▶ _OBJECTIVE_
In full and without alteration, give the listing again.

┏━━

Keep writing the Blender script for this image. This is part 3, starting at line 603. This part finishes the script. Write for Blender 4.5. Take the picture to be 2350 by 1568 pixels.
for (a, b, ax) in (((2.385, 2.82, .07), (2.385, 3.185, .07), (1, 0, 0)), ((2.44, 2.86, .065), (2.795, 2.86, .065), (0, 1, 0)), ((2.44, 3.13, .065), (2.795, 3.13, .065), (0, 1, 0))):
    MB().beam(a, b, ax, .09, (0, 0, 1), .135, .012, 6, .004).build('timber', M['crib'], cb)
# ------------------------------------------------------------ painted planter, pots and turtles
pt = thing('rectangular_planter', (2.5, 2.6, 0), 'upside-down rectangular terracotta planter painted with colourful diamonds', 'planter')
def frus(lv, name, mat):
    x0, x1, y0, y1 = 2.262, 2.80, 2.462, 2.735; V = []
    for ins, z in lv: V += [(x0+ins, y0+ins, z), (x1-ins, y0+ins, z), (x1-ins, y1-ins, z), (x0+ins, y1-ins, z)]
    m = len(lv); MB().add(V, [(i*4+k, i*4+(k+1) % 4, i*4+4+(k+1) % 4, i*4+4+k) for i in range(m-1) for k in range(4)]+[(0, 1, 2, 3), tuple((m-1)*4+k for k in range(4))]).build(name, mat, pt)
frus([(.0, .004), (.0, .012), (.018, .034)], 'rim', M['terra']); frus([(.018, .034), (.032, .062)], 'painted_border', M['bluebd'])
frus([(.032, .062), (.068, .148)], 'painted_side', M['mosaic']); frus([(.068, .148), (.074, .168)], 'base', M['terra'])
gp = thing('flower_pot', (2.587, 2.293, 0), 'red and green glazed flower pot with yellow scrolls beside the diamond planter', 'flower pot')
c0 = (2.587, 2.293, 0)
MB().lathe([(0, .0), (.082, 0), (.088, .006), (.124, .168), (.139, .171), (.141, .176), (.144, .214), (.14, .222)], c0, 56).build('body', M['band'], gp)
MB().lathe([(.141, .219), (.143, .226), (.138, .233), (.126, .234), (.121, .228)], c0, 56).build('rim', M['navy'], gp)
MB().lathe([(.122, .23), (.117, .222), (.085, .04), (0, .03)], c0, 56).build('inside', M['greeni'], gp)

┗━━

▶ _OUTPUT_
Keep writing the Blender script for this image. This is part 3, starting at line 603. This part finishes the script. Write for Blender 4.5. Take the picture to be 2350 by 1568 pixels.
for (a, b, ax) in (((2.385, 2.82, .07), (2.385, 3.185, .07), (1, 0, 0)), ((2.44, 2.86, .065), (2.795, 2.86, .065), (0, 1, 0)), ((2.44, 3.13, .065), (2.795, 3.13, .065), (0, 1, 0))):
    MB().beam(a, b, ax, .09, (0, 0, 1), .135, .012, 6, .004).build('timber', M['crib'], cb)
# ------------------------------------------------------------ painted planter, pots and turtles
pt = thing('rectangular_planter', (2.5, 2.6, 0), 'upside-down rectangular terracotta planter painted with colourful diamonds', 'planter')
def frus(lv, name, mat):
    x0, x1, y0, y1 = 2.262, 2.80, 2.462, 2.735; V = []
    for ins, z in lv: V += [(x0+ins, y0+ins, z), (x1-ins, y0+ins, z), (x1-ins, y1-ins, z), (x0+ins, y1-ins, z)]
    m = len(lv); MB().add(V, [(i*4+k, i*4+(k+1) % 4, i*4+4+(k+1) % 4, i*4+4+k) for i in range(m-1) for k in range(4)]+[(0, 1, 2, 3), tuple((m-1)*4+k for k in range(4))]).build(name, mat, pt)
frus([(.0, .004), (.0, .012), (.018, .034)], 'rim', M['terra']); frus([(.018, .034), (.032, .062)], 'painted_border', M['bluebd'])
frus([(.032, .062), (.068, .148)], 'painted_side', M['mosaic']); frus([(.068, .148), (.074, .168)], 'base', M['terra'])
gp = thing('flower_pot', (2.587, 2.293, 0), 'red and green glazed flower pot with yellow scrolls beside the diamond planter', 'flower pot')
c0 = (2.587, 2.293, 0)
MB().lathe([(0, .0), (.082, 0), (.088, .006), (.124, .168), (.139, .171), (.141, .176), (.144, .214), (.14, .222)], c0, 56).build('body', M['band'], gp)
MB().lathe([(.141, .219), (.143, .226), (.138, .233), (.126, .234), (.121, .228)], c0, 56).build('rim', M['navy'], gp)
MB().lathe([(.122, .23), (.117, .222), (.085, .04), (0, .03)], c0, 56).build('inside', M['greeni'], gp)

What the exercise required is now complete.